Marie White had the most difficult job of the night - remembering her name, Satimaluenta Navagalina - or you could call her Sat Nav for short. Perhaps more or less could have been made of that particular line of jokes.

The love interest – and every panto has to have a hint of it – comes from Samuel Hopkins as Ali Baba, a sort of Baghdad Rodders , and their servant girl Rose, Gemma Underwood, who is let go as the Baba family downsizes,  management speak for getting rid of her to save money.

Rose is then captured by Musthavcash so she can be rescued by Ali on their way towards living happily ever after.

Old Musthav's hideout has the obligatory cave with the open sesame boulder blocking the entrance and one of the biggest laughs of the night came when the two palace guards, Tim Wright and Connor Grant, were captured and imprisoned in the cave – and were then seen crawling off stage in the background then crawling back a few minutes later when they were rescued.

Whether it was intentional or not who cares, a laugh is a laugh, so keep it in.

Through it all where the forty four thieves – cutbacks hit everyone – William Garrett, Aron Bourke, Pascal Bourke and Matthew Burkett.

Stars of the show though are Kiara Peaches Mackay and Rachael Louise Pickard as Camila, the brilliant camel.

You would think it was the real thing, well actually you wouldn't, but it is highly imaginative Bactrian camel, two people, two heads, two humps . . . starting to get the picture . . .  which has a lovely head and provides enough laughs to earn its corn so full marks to Carmen Burkett and Louise Price for the costumes.
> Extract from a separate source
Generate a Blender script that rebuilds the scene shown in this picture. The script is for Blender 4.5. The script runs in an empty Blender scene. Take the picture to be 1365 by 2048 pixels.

Bactrian camels are not actually found in Arabia but we will forgive that because Camila had a certain charm and that perhaps goes for the whole show from Mel Hulme's set designs  to excellent music from Geddes Cureton and Roy Palmer

It is not sophisticated, in unison is not something that is uppermost in the mind when it comes to the chorus numbers, it has bad jokes, daft lines and patter that would make a corpse groan, but it is full of enthusiasm, it is fun and, hey, it's not Shakespeare - it's panto. Oh yes it is.